§ Data shown

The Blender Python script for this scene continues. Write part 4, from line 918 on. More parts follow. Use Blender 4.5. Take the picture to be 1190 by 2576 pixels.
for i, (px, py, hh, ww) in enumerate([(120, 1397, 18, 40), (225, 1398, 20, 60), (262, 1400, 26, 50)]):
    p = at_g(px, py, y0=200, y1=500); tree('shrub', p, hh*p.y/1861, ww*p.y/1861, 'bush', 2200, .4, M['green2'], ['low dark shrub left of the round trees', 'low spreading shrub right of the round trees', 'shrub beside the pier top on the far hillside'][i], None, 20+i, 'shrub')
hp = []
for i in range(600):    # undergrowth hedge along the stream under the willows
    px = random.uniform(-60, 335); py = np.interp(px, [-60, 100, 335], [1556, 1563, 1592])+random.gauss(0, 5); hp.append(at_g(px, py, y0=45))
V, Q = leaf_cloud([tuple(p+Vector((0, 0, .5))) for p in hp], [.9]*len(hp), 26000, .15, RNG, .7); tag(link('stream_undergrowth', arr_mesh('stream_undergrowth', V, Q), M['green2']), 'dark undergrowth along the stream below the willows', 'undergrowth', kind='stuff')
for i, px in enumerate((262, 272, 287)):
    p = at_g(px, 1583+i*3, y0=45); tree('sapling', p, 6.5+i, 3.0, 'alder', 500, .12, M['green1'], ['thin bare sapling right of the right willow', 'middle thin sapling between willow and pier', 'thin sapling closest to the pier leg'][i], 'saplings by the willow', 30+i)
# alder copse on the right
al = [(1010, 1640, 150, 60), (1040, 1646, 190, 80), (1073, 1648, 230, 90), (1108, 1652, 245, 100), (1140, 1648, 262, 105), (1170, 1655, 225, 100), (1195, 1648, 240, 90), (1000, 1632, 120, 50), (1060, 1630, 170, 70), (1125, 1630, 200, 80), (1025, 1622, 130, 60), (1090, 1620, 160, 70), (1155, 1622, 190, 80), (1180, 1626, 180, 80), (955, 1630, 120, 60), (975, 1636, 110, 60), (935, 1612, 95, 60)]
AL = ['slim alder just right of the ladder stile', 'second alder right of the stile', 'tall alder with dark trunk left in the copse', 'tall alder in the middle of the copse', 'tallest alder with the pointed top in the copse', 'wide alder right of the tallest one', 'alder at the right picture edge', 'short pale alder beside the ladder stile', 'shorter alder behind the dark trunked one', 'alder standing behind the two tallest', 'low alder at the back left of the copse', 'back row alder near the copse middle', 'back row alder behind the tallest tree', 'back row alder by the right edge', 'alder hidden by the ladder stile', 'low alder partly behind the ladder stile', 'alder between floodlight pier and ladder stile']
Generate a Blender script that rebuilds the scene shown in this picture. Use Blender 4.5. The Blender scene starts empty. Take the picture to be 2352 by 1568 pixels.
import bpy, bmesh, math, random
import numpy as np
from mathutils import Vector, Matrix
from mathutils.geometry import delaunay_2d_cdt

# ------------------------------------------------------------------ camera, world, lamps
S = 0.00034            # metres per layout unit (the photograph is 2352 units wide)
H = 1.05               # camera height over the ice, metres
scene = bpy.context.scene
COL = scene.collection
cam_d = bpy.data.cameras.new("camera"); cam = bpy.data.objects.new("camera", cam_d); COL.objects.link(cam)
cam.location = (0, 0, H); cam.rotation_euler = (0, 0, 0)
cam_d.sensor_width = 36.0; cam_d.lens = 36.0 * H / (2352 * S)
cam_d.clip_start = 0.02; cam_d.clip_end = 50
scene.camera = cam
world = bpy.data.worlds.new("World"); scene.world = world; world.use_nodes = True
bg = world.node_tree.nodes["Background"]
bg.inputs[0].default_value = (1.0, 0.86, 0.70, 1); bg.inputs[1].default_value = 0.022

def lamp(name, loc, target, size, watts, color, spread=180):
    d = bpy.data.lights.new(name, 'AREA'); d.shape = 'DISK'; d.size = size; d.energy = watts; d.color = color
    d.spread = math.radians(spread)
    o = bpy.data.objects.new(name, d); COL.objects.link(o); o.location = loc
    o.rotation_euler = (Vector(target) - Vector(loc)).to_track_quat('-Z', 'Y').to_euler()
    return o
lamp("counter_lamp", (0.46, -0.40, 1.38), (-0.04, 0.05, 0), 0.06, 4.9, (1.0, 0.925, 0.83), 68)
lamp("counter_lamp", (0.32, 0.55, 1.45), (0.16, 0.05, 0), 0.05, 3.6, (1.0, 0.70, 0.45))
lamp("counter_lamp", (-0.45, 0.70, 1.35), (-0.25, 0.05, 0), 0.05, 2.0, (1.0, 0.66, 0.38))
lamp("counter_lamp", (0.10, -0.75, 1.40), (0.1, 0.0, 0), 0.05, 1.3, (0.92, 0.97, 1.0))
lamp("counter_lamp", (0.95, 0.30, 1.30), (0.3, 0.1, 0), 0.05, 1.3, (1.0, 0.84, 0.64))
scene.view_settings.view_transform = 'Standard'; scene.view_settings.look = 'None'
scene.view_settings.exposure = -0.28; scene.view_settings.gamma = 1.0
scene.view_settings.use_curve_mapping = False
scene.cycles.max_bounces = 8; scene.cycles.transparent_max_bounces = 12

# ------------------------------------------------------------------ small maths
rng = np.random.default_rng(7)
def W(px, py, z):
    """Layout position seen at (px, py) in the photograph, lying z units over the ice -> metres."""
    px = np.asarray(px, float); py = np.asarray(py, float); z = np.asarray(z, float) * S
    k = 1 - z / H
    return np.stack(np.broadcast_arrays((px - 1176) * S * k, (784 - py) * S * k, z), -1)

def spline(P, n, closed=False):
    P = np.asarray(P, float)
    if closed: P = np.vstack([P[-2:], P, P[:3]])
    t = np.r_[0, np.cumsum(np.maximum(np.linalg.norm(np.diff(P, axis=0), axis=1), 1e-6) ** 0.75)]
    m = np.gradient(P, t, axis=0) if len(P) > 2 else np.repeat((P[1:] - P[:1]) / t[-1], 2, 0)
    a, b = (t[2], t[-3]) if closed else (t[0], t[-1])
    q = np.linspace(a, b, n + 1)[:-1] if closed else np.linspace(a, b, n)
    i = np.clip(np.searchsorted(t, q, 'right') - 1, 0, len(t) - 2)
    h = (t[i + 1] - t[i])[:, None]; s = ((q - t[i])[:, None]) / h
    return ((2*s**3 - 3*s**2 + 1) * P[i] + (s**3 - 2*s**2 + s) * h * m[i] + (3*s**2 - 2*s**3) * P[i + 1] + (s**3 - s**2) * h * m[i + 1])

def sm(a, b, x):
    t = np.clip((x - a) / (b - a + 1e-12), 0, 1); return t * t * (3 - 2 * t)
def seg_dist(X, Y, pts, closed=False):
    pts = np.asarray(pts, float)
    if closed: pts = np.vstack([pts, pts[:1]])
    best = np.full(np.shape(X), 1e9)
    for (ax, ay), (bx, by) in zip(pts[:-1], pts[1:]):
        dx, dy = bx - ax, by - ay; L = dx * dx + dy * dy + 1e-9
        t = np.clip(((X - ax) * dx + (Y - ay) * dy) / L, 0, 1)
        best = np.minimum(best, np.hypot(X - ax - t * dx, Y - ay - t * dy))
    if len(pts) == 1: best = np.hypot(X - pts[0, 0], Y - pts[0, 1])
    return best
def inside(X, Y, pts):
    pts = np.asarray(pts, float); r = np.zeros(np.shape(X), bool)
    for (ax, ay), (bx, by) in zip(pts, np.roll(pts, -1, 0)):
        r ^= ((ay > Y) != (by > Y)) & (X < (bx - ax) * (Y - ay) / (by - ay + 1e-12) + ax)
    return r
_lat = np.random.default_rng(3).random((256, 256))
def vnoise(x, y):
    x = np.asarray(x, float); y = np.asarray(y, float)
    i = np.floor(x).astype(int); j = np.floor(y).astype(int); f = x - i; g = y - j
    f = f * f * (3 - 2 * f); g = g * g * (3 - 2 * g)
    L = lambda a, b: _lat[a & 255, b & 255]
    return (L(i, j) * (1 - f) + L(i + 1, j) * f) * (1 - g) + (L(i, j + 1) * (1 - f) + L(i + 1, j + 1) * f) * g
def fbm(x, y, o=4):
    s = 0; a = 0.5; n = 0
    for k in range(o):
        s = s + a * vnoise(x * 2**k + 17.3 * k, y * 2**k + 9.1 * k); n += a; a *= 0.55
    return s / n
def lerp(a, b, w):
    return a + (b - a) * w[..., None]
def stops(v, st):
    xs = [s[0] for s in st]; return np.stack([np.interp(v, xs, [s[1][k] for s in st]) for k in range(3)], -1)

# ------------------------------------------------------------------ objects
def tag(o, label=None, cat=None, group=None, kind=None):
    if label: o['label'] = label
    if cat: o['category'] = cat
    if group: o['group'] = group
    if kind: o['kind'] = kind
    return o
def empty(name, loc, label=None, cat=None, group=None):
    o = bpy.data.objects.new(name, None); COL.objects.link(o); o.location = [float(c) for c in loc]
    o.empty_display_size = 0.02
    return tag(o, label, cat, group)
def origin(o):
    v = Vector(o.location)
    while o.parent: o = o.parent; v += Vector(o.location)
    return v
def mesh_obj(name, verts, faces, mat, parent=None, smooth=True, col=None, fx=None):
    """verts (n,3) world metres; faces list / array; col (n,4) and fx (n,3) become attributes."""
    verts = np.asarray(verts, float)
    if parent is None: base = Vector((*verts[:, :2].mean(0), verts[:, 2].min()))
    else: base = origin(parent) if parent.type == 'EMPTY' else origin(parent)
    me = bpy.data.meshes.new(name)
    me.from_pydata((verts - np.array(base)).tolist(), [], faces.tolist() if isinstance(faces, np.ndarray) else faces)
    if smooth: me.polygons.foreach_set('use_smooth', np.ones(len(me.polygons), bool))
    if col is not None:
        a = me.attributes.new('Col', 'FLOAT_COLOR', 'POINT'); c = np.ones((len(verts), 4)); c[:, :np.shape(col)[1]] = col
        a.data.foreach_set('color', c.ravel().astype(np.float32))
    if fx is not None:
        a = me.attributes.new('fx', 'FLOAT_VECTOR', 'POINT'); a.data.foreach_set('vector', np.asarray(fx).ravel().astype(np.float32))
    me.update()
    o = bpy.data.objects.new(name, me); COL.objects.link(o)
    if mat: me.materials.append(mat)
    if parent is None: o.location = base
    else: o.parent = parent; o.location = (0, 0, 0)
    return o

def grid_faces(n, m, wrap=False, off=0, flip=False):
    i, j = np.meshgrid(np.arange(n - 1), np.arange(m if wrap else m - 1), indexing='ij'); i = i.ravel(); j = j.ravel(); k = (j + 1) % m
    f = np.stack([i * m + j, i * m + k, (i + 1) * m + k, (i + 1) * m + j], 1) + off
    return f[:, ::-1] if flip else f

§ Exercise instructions
In the listing above, find the line with "Generate a Blender" and the line with "bg.inputs[0].default_value = (1.0, 0.86, 0.70, 1);", then print exactly those two lines and every line between them, and nothing more.

§ Solution for this problem
Generate a Blender script that rebuilds the scene shown in this picture. Use Blender 4.5. The Blender scene starts empty. Take the picture to be 2352 by 1568 pixels.
import bpy, bmesh, math, random
import numpy as np
from mathutils import Vector, Matrix
from mathutils.geometry import delaunay_2d_cdt

# ------------------------------------------------------------------ camera, world, lamps
S = 0.00034            # metres per layout unit (the photograph is 2352 units wide)
H = 1.05               # camera height over the ice, metres
scene = bpy.context.scene
COL = scene.collection
cam_d = bpy.data.cameras.new("camera"); cam = bpy.data.objects.new("camera", cam_d); COL.objects.link(cam)
cam.location = (0, 0, H); cam.rotation_euler = (0, 0, 0)
cam_d.sensor_width = 36.0; cam_d.lens = 36.0 * H / (2352 * S)
cam_d.clip_start = 0.02; cam_d.clip_end = 50
scene.camera = cam
world = bpy.data.worlds.new("World"); scene.world = world; world.use_nodes = True
bg = world.node_tree.nodes["Background"]
bg.inputs[0].default_value = (1.0, 0.86, 0.70, 1); bg.inputs[1].default_value = 0.022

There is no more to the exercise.